» Extracted material:
──────────────────────────────

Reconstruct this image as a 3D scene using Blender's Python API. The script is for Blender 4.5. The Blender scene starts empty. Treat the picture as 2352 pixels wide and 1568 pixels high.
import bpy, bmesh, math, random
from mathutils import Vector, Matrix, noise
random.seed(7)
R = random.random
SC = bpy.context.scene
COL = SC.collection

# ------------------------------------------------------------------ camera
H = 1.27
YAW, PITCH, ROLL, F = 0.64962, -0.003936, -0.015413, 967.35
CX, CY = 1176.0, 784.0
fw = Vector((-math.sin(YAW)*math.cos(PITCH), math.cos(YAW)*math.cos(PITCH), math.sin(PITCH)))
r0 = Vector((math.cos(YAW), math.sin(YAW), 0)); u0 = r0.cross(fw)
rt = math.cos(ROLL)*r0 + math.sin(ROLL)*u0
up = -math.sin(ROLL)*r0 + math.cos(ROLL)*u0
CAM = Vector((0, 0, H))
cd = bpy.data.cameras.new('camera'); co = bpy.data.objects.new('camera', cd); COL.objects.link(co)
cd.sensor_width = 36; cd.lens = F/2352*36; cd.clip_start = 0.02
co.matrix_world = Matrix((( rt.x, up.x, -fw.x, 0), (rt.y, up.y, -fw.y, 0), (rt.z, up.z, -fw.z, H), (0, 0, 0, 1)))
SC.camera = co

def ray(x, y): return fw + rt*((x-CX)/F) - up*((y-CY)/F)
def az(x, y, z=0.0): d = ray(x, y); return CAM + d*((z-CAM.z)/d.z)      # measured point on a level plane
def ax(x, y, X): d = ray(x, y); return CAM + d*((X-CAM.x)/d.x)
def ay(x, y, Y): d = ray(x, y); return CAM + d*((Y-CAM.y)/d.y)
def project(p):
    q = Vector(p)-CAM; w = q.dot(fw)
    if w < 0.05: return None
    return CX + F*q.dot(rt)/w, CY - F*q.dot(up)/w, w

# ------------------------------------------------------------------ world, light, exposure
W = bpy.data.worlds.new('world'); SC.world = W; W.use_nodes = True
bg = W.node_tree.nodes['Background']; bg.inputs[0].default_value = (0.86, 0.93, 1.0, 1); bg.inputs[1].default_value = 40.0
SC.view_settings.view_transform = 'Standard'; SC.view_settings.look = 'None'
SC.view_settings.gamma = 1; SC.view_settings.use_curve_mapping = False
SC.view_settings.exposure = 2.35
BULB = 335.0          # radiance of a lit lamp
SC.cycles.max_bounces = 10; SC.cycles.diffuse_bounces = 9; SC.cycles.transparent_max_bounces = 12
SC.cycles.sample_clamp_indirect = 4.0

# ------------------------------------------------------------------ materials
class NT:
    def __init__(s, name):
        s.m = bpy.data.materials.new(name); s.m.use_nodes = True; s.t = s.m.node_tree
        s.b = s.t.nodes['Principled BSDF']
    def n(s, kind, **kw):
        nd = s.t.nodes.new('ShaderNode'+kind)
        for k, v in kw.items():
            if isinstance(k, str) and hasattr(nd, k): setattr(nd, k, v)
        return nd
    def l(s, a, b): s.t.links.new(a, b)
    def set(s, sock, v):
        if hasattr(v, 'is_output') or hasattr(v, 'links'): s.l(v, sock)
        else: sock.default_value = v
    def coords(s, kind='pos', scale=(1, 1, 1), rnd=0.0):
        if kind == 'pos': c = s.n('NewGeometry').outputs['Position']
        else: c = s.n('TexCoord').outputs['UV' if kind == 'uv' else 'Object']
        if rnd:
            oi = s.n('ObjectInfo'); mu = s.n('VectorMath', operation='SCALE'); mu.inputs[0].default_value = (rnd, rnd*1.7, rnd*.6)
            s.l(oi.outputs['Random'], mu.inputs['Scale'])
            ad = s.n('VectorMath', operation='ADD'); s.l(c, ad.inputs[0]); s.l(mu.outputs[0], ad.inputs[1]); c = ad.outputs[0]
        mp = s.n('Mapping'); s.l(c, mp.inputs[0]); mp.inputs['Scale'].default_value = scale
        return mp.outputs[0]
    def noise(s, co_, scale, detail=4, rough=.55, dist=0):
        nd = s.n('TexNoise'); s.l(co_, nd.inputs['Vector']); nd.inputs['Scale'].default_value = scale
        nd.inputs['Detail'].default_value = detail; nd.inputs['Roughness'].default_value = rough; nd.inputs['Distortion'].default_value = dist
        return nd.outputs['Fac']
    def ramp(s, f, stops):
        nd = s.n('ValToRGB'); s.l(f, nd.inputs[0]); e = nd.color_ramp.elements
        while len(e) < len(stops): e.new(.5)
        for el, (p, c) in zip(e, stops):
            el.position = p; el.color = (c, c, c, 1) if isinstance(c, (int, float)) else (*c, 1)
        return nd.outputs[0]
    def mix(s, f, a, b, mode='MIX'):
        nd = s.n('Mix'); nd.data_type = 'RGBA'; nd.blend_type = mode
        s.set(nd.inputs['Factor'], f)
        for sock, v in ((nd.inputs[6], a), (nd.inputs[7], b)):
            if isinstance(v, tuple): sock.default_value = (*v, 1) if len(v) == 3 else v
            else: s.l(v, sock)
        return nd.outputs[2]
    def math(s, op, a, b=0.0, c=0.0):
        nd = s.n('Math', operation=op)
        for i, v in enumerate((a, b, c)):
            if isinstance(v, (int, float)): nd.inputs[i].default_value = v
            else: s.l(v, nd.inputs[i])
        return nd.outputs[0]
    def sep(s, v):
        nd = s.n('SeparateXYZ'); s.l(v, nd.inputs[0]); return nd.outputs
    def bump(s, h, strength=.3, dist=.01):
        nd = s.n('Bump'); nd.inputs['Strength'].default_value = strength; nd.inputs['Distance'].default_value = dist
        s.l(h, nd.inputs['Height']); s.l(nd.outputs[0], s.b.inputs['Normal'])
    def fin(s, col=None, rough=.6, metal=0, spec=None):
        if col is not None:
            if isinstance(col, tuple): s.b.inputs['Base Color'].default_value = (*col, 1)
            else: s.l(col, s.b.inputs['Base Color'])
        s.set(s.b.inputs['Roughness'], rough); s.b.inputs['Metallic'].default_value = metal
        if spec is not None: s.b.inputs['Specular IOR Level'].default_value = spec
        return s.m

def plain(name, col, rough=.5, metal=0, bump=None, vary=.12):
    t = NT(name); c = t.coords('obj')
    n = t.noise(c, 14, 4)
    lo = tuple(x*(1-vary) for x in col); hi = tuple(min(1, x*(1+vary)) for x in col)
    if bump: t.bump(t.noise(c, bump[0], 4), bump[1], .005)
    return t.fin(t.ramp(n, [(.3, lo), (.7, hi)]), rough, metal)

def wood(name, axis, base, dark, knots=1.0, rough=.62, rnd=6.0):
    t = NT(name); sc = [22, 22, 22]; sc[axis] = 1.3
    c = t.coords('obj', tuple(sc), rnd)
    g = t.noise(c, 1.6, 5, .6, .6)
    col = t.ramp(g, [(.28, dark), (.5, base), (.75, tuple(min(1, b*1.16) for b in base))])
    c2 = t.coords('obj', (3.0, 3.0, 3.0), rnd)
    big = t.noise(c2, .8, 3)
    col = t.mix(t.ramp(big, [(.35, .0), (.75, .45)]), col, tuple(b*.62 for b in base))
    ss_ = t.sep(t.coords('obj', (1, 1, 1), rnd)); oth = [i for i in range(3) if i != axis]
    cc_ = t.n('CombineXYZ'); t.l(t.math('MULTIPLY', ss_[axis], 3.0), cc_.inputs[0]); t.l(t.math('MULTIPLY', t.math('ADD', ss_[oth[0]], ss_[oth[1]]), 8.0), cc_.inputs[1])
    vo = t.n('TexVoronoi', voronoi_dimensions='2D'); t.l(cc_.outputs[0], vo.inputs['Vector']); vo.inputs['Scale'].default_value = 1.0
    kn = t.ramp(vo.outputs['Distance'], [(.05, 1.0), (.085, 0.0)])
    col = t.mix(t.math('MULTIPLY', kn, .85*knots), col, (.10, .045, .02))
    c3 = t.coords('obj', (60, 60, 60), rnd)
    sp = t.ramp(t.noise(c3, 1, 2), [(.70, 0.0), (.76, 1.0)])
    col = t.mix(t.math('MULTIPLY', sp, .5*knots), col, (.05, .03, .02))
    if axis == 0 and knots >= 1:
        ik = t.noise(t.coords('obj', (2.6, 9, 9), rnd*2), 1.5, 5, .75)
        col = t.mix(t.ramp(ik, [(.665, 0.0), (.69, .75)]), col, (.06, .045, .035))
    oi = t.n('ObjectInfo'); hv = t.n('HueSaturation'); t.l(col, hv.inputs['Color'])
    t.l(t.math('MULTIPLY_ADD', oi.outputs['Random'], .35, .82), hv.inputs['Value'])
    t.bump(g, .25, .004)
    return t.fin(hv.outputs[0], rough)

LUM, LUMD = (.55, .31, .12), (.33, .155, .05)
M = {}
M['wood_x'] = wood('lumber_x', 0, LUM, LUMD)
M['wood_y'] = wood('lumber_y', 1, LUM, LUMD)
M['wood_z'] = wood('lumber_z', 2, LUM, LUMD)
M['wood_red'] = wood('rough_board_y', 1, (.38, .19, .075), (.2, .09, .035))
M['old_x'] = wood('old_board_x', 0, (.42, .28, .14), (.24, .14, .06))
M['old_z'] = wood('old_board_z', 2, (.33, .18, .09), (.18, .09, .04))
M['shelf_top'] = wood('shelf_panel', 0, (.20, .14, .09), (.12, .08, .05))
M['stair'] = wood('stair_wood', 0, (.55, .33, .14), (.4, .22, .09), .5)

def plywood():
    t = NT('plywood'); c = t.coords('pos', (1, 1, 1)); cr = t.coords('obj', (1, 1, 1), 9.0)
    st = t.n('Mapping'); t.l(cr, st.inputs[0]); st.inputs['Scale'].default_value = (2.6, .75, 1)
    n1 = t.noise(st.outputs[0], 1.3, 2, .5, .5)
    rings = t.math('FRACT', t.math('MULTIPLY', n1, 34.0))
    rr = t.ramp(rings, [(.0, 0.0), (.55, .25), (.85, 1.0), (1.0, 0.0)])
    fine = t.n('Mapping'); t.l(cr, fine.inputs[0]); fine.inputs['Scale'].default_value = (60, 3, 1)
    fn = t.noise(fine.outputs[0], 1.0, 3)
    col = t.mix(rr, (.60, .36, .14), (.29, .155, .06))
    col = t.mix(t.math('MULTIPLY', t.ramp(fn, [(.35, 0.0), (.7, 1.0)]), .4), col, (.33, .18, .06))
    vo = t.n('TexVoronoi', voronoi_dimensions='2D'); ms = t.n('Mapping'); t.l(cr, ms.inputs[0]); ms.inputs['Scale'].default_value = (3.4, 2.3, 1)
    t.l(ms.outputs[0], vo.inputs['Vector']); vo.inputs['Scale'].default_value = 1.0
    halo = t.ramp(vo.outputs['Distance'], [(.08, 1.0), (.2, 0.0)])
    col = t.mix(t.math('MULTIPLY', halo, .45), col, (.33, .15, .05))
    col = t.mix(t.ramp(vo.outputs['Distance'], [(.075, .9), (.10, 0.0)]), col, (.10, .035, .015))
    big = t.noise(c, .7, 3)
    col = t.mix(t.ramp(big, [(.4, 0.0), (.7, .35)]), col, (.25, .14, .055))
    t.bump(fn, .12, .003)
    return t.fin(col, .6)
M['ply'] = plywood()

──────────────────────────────

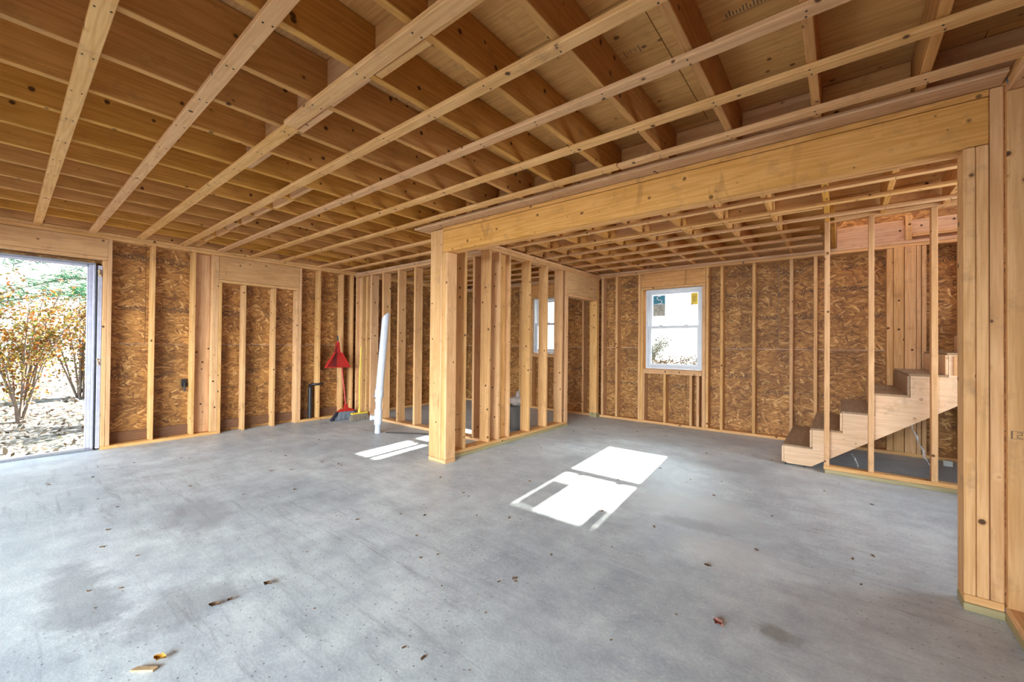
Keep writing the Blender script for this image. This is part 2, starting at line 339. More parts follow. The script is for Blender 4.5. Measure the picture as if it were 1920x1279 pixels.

──────────────────────────────

» Given problem: Gather each line from the entries above that includes the word "Blender".

» Exercise answer:
Reconstruct this image as a 3D scene using Blender's Python API. The script is for Blender 4.5. The Blender scene starts empty. Treat the picture as 2352 pixels wide and 1568 pixels high.
Keep writing the Blender script for this image. This is part 2, starting at line 339. More parts follow. The script is for Blender 4.5. Measure the picture as if it were 1920x1279 pixels.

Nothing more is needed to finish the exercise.